In this case, predictability is an advantage because it allows you to make binding commitments; in other words, to visibly eliminate options that would otherwise be available to you. And (see, e.g., Schelling) the ability to visibly eliminate some of your own options is very often valuable, because those options might be ones whose possibility gives the other player reason to do something that would be bad for you.

In this case, A's predictability effectively takes the possibility that A might cooperate out of the picture for B, which means that B no longer has reason to defect.

(The examples in Schelling, IIRC, tend to be of an opposite kind, more like the PD, where the ability to assure the other player that you won't defect is advantageous for both parties.)

Comment author: Gram_Stone 16 December 2015 01:40:13AM *  0 points [-]

I'm not sure it's really more counterintuitive that (known) ability to predict can be a disadvantage than it is that (known) having more options can be a disadvantage.

I wonder if it might be fruitful to think generally about decision theories in terms of their ability to rule out suboptimal decisions, as opposed to their ability to select the optimal decision.

I also wanted you to read something I wrote below:

When described in this way, I am reminded that I would be very interested to see this sort of problem examined in the modal agents framework. I have to flag that I lack a technical understanding of this sort of thing, but it seems like we can imagine the agents as formal systems, with B stronger than A, and A forcing B to prove that A defects by making it provable in A that A defects, and since B is stronger than A, it is also provable in B that A defects.

Also, there are variants with imperfect predictors:

It can be shown that A behaves precisely as an agent would if it cooperates with an arbitrary agent C if P(C predicts A defects | A defects) is less than 0.5, is indifferent if that probability equals 0.5, and defects if that probability is greater than 0.5.

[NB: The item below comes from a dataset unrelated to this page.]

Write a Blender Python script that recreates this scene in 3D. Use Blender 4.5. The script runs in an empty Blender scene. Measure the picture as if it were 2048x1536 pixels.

Suppose that B's predictive accuracy is greater than 50 percent. Then the expected utility of A defecting is 2p + 0(1 - p), and the expected utility of A cooperating is 1p + 1(1 - p), and the expected utility of defection is greater than that of cooperation. Plug in numbers if you need to. There are similar proofs that if B's predictions are random, then A is indifferent, and if B's predictive ability is less than 50 percent, then A cooperates.